I kept reading, not quite believing yet, not quite sure how far from reality this story would diverge, and even when it totally spelled everything out for me, I still wasn't sure if I was supposed to take things literally, or if everything was supposed to be allegorical. Were Tally's visions of Maddy's bloody past symbolic of intimate partner violence and the loss of a child? *slaps forehead* No, they were actually quite literal, because Maddy is a nickname for Medea. Holy cow.

I've read a lot of mythology in my life, and I totally love it, but I'm not super well-versed beyond what I teach in my curriculum, so there were a lot of things that were hazy for me. But I saw so much packed into this novel, and I was super pleased. I love stories like this, you guys. I really do! Because if I someday reread this book (which I definitely think I will), I will discover new things that I hadn't seen the first time. I love when that happens with books! There are a lot of layers to this story, and I think that as I brush up on my mythology, I will understand and appreciate it more and better every time.

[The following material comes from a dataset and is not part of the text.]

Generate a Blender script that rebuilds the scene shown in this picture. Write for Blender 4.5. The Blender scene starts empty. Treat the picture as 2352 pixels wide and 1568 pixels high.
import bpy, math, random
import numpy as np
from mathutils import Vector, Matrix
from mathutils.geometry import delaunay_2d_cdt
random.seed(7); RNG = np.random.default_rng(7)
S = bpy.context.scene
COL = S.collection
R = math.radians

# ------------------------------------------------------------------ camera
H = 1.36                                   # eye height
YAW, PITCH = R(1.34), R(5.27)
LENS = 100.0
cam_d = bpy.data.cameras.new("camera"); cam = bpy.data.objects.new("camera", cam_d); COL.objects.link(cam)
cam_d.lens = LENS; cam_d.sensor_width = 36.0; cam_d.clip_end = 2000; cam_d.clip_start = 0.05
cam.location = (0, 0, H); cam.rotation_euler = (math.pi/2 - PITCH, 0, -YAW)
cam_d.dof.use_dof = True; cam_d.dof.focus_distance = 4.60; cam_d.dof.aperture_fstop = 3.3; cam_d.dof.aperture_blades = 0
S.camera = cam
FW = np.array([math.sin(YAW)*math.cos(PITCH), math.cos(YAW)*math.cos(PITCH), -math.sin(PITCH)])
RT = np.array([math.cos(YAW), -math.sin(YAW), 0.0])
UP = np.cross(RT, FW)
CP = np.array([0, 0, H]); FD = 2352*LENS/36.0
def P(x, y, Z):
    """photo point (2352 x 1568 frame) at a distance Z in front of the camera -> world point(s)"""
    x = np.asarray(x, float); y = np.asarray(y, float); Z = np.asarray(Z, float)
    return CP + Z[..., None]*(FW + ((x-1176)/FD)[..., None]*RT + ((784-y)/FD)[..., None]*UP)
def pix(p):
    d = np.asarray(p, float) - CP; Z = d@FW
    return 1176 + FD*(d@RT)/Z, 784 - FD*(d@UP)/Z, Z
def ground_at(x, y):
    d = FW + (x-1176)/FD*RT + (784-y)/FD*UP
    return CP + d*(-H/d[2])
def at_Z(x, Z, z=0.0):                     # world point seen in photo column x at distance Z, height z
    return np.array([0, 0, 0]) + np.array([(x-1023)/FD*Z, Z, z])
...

The writing itself is great - the narration switches very fluidly between being uber scientific and being very poetic. It's an on-going joke that other characters keep quoting Hamlet at Tally, and she finds it irritating because she can quote it as well as they can. I often think of Greek and Latin mythology as the domain of the literature and the humanities, but of course there's Greek and Latin all over the sciences as well. *slaps forehead again* That's what makes the Classics amazing.

And the diversity in this book is wonderful. That was actually the first thing that blew me away after realizing Tally's genius. LGBTQ characters, characters of color, non-heteronormative relationships... it was awesome. I kind of wanted to squeal with glee :)

I really liked this book, and now I'm going to go back and read the first two books of the trilogy as well. Way to go, Sarah McCarry. You've got my attention now.